If Quebec doesn’t decide to step in (or does something like accept the deal if Rogers keeps some nominal headquarters for Quebec operations in Montreal), then it’s up to the Audet family.
Their deal was submitted to the boards, but the boards quickly rejected the deal as well. Altice responded that it is still pursuing a deal, but the Audet family said point blank “our shares are not for sale” and “our refusal is not a negotiating position, it is definitive.” Altice and Rogers Rogers say they’re playing the long game.
Competition concerns
If the deal is eventually accepted by shareholders, then the CRTC and Competition Bureau will look at it (or at least the Canadian part of it). The bureau looks at competition concerns from an economic perspective — will this deal in some way reduce competition? — while the CRTC considers other factors like diversity of voices.
From a media concentration standpoint, it’s worrisome that another medium-sized player will get scooped up by a large one. Over the past few years we’ve seen Astral Media, MTS and V get bought by Bell, most RNC Media radio stations bought by Cogeco, Public Mobile bought by Telus, Groupe Serdy bought by Quebecor, and a bunch of other smaller transactions.
But Rogers and Cogeco don’t really compete directly in anything. As cable companies, they each have their own territories, and though they may operate in the same regions (like southern Ontario), they don’t overlap. Rogers doesn’t own any radio stations in Quebec, and the only market where both companies operate is Ottawa/Gatineau, where Cogeco has 104,7fm and Rogers has CHEZ 106, Kiss 105.3 and 1310 News. Because they operate in different languages, they are considered part of different markets.

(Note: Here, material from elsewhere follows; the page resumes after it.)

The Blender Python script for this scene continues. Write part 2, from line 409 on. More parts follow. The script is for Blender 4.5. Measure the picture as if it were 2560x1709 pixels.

Cogeco had been looking to enter the wireless services market, to offer a bundle option to its cable subscribers. It was waiting on the CRTC to offer better conditions for virtual mobile network operators, which it hasn’t done yet. If Rogers buys Cogeco, the issue becomes moot, and Cogeco’s spectrum simply gets added to Rogers’s services.
Size
According to CRTC data, as of Aug. 31, 2019, the largest companies had the following Canadian television subscribers:
- Bell 2,820,284
- Shaw 2,081,536*
- Rogers 1,606,213
- Videotron 1,440,097
- Telus 1,127,676
- Cogeco 627,608*
*Updated figure from last quarterly report.
Rogers and Cogeco combined would have about 2.2 million subscribers, making it the #2 television provider in Canada behind Bell.
Rogers owns 54 radio stations and Cogeco owns 23. Combined, they would have 77 radio stations, which is just above Stingray’s 74 (it claims to own more than 100 stations, but that includes a lot of retransmitters), and would be #2 in Canada behind Bell’s 109 in terms of number of stations
Rogers is already the #2 radio broadcaster in Canada in terms of annual revenue (figures from 2018-19 reports to CRTC, percentages based on latest Communications Monitoring Report):
- Bell: $347 million (25%)
- Rogers: $226 million (15%)
- Stingray: $152 million (10%)
- Corus: $109 million (8%)
- Cogeco: $96 million (7%)
If the deal goes through, 45% of all Canadian commercial radio revenue would be controlled by two companies, and 65% by the top four. As we learned from the Bell/Astral acquisition (which created a larger company than Rogers/Cogeco would), the CRTC doesn’t consider national market power in radio acquisitions, just number of stations in individual markets.
Since it got rid of TQS, Cogeco doesn’t own any television assets beyond the community channels associated with its cable companies. It also doesn’t own any newspapers or magazines (and since Rogers sold its remaining magazines to St. Joseph Communications, neither does it).